_What the task asks_
Everything from the first line of the records below through the line containing "return np.stack([cx +" is to be retyped exactly; leave out the rest.

Scene script records
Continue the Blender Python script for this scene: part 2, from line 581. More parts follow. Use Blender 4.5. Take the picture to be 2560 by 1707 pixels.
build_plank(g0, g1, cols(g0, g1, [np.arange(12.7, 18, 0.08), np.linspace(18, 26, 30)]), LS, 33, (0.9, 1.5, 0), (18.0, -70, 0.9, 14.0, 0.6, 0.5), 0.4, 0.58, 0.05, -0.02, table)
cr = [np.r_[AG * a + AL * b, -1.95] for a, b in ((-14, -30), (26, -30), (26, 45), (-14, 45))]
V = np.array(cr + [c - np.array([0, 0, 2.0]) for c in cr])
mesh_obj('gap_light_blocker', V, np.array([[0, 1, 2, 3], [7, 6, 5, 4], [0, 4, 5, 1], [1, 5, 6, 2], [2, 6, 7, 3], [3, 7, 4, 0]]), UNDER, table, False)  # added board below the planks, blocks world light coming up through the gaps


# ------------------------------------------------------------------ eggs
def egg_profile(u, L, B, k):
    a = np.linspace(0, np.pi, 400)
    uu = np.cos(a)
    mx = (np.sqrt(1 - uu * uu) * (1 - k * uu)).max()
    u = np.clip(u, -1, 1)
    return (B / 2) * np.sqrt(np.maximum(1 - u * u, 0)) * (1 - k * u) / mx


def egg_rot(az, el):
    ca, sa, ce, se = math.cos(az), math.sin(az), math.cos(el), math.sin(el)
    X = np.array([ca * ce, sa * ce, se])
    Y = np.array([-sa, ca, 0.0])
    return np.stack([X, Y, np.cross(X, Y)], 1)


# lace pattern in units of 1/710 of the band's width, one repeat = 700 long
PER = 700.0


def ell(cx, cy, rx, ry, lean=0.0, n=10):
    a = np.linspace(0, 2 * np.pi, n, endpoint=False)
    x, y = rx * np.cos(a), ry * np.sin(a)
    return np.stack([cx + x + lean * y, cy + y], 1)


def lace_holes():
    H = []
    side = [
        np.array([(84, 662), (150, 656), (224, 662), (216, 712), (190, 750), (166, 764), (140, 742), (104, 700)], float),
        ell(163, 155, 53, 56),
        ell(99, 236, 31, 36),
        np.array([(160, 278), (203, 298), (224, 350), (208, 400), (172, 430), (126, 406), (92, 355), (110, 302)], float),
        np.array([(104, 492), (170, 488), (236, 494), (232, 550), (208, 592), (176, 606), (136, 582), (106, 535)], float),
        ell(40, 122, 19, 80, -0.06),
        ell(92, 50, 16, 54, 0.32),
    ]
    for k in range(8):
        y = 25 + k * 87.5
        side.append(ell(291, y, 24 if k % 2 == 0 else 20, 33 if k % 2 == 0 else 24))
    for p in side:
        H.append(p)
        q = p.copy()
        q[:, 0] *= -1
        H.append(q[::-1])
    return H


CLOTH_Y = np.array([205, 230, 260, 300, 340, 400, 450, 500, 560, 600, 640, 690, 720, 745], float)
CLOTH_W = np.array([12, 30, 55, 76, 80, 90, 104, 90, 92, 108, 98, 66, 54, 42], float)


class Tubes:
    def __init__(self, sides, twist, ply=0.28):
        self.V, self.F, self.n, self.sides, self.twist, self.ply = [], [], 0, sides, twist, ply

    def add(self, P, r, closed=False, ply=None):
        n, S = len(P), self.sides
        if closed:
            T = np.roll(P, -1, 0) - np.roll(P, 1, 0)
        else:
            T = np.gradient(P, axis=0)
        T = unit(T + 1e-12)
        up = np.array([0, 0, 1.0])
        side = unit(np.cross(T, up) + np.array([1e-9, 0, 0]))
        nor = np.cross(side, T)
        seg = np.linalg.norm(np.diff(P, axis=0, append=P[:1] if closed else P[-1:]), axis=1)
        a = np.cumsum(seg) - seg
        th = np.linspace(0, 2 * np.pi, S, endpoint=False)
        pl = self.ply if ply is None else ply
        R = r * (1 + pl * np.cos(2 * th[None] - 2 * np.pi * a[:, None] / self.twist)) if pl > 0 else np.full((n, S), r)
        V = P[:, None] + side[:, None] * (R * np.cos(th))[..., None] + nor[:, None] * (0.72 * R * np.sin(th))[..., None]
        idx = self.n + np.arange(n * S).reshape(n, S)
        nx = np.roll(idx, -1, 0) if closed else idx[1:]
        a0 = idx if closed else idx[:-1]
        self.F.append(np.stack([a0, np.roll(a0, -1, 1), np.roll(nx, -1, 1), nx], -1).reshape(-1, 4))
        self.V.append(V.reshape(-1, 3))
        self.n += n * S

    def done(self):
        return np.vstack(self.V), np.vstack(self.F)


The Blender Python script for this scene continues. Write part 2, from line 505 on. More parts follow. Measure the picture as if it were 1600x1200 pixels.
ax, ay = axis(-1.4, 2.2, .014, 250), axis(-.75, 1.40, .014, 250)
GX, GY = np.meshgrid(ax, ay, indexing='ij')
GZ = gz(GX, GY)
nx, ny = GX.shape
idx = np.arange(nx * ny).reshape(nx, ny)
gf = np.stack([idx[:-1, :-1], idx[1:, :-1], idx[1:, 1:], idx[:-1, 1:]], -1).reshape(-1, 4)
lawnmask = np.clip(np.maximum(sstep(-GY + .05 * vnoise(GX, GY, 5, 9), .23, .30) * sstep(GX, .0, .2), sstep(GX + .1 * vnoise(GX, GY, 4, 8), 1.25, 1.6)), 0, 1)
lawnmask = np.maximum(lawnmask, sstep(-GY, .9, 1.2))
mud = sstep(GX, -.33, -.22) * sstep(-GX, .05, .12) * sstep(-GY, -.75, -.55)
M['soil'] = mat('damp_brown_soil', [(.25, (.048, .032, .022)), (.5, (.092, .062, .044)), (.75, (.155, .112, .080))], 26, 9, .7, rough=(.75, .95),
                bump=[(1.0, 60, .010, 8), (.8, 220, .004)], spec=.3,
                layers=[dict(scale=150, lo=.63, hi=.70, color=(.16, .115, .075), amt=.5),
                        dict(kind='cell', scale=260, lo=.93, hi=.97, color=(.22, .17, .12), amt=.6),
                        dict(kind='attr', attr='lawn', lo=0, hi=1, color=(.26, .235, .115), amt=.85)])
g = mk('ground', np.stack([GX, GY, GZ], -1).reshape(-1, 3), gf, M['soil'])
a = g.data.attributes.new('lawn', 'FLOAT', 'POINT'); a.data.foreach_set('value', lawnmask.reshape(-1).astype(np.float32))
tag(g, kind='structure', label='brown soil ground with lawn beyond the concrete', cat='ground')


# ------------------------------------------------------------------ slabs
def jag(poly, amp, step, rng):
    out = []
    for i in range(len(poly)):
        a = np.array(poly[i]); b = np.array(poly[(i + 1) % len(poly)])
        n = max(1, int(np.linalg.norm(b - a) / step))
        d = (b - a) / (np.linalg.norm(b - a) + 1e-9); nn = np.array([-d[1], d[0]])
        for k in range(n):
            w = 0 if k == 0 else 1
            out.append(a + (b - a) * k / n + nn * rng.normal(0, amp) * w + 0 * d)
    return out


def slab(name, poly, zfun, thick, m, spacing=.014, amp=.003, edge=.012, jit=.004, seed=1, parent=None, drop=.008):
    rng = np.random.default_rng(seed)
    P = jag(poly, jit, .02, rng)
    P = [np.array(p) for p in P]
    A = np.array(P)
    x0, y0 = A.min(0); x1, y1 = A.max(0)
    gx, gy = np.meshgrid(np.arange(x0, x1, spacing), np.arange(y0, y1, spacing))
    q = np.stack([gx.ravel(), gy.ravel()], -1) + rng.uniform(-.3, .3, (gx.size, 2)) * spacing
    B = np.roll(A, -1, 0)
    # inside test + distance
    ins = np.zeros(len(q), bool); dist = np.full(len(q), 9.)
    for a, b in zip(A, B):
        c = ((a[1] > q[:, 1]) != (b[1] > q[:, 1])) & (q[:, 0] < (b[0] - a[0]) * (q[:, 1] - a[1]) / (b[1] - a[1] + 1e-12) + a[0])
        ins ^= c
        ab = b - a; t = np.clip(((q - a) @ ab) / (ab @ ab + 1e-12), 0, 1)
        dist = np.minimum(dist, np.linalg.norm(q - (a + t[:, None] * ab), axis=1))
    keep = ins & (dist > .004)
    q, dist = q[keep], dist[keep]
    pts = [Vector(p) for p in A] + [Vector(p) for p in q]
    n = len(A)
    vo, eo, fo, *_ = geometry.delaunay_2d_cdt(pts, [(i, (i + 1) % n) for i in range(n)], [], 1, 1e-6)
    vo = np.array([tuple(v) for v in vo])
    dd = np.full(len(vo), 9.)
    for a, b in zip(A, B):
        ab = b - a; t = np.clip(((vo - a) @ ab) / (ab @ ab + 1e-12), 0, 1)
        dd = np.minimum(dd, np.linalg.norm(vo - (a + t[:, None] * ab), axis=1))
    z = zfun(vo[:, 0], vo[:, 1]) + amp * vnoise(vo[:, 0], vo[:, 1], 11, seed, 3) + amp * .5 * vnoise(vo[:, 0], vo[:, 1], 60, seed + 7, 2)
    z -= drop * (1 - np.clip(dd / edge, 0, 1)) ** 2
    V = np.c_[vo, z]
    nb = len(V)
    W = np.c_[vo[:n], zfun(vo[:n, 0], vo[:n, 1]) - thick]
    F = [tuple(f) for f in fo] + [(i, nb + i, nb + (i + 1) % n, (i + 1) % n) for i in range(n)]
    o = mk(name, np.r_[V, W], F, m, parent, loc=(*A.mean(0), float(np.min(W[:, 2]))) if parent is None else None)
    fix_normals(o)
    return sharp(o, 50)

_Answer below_
Continue the Blender Python script for this scene: part 2, from line 581. More parts follow. Use Blender 4.5. Take the picture to be 2560 by 1707 pixels.
build_plank(g0, g1, cols(g0, g1, [np.arange(12.7, 18, 0.08), np.linspace(18, 26, 30)]), LS, 33, (0.9, 1.5, 0), (18.0, -70, 0.9, 14.0, 0.6, 0.5), 0.4, 0.58, 0.05, -0.02, table)
cr = [np.r_[AG * a + AL * b, -1.95] for a, b in ((-14, -30), (26, -30), (26, 45), (-14, 45))]
V = np.array(cr + [c - np.array([0, 0, 2.0]) for c in cr])
mesh_obj('gap_light_blocker', V, np.array([[0, 1, 2, 3], [7, 6, 5, 4], [0, 4, 5, 1], [1, 5, 6, 2], [2, 6, 7, 3], [3, 7, 4, 0]]), UNDER, table, False)  # added board below the planks, blocks world light coming up through the gaps


# ------------------------------------------------------------------ eggs
def egg_profile(u, L, B, k):
    a = np.linspace(0, np.pi, 400)
    uu = np.cos(a)
    mx = (np.sqrt(1 - uu * uu) * (1 - k * uu)).max()
    u = np.clip(u, -1, 1)
    return (B / 2) * np.sqrt(np.maximum(1 - u * u, 0)) * (1 - k * u) / mx


def egg_rot(az, el):
    ca, sa, ce, se = math.cos(az), math.sin(az), math.cos(el), math.sin(el)
    X = np.array([ca * ce, sa * ce, se])
    Y = np.array([-sa, ca, 0.0])
    return np.stack([X, Y, np.cross(X, Y)], 1)


# lace pattern in units of 1/710 of the band's width, one repeat = 700 long
PER = 700.0


def ell(cx, cy, rx, ry, lean=0.0, n=10):
    a = np.linspace(0, 2 * np.pi, n, endpoint=False)
    x, y = rx * np.cos(a), ry * np.sin(a)
    return np.stack([cx + x + lean * y, cy + y], 1)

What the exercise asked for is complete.